Adobe welcomes Big Brother with Photoshop CS5

Robin Rowland 
88-CS5promo.jpg

Today, March 24, 2010, Adobe began the promotional campaign for its Creative Suit 5, to be launched on April 12  At this point it appears that the feature that Adobe is most proud of, and is already promoting is something they call “Content Aware” which is actually an intelligent enhanced and combined clone and healing tool that can manipulate an image in just minutes.

See Adobe’s CS5 Launch

This UK site.

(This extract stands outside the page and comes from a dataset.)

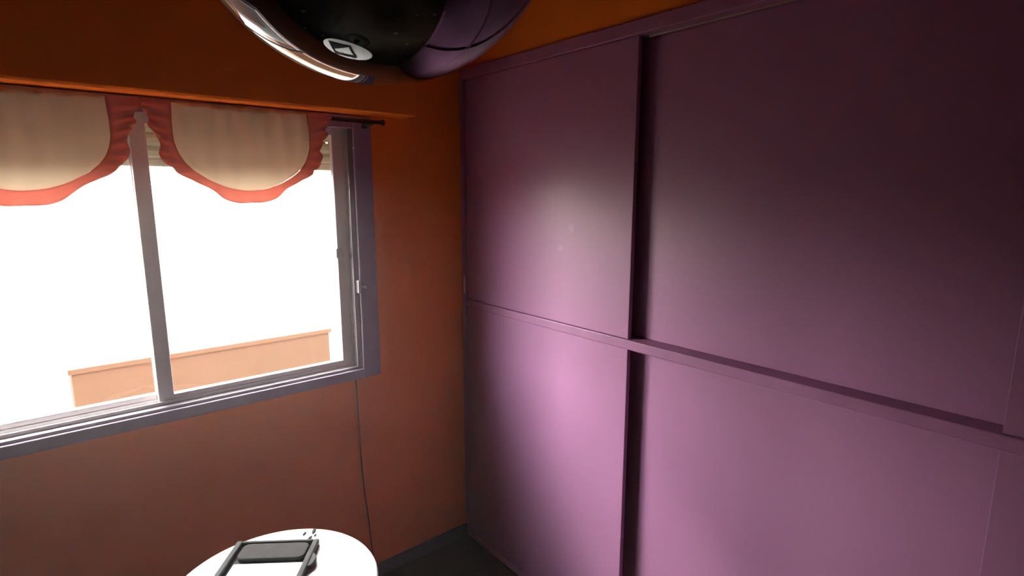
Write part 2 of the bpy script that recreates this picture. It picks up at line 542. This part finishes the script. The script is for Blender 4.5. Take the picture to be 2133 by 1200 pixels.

PC Pro, has a mini-review and the YouTube Video

Photoshop CS5 demonstrates its stunning new party piece.

Those who use Photoshop for creative work are already celebrating this feature in tweets.

Visual journalists, however, only see disaster ahead.   As the video shows, whereas it once took hours to manipulate an image, the intelligence in the software is now completely “aware” of the surrounding content of the image and thus it takes only a few minutes to manipulate that image.

That will be a disaster, for once the public, already suspicious of photography, realizes just how easy it is to manipulate an image and once the unethical  start practicing manipulation with Content Aware on news, current affairs and historic photos, photographers will face even more accusation of manipulation and forgery.

In this polarized, paranoid era people who are ignorant of basic optics now yell “manipulation” at photographs taken with a long telephoto or a super wide angle lens on photos that have had minimal, basic Photoshop processing.

What was a tedious operation to eliminate or change the elements in an image in George Orwell’s 1984, and was hard work up until now  with Photoshop CS <5, will be very simple from now on.

Adobe is welcoming Big Brother to 2010 with CS5.It’s another case of software engineers creating a product without considering all the implications.

Clearly the creative photographic and graphic arts community are celebrating their new tool (which means there is a market for this). The creative community will continue to celebrate, at least until someone in that community is caught with major manipulation and finds themselves in a social media storm.

It would help, however, if there was little less hubris from Adobe and a little more awareness of the Pandora’s box that company has opened. Like the demons Pandora released, the feature is here to stay (there are already less powerful ways of doing this with other software) so visual journalists and documentary photographers now have to be even more careful.  There have been suggestions that every image be shot in Raw and every image archived just to provide a trail if there are ever any accusations of manipulation.

So with the hype comes a headache.

Update March 26.

The hype among the silicon crowd is growing.  PC Magazine quotes Adobe and goes on to say:
 

“One of the biggest requests
we get of Photoshop is to make adding, removing, moving or repairing
items faster and more seamless,” Adobe said. “From retouching to
completely reimagining an image, here’s an early glimpse of what could
happen in the future when you press the delete key. How might you use
this new capability in your workflow?”

If you’re a photographer who works with Photoshop this tool is
nothing short of life altering! It’s something you would have been
asking for forever if you’d only thought of it first.

Life-altering is right, PC magazine, it’s going to make a visual journalist’s life absolutely miserable.

The celebration continues among the Adobe fans (if they are all Adobe fans and not employee ringers)  as seen on  the numerous enthusiastic comments on this John Nack on Adobe blog.

The comments like “amazing,” “fantastic work,” “Mind boggling. Great job, Photoshop dev team:” remind me of the old 1960s Batman TV series with it’s “bam” “powie” text graphics. Except, of course, we’re now dealing with the Joker, right?

Or as one other comment on that site puts it: “Any sufficiently advanced technology is indistinguishable from magic. Arthur C. Clarke.” Black magic, black hole.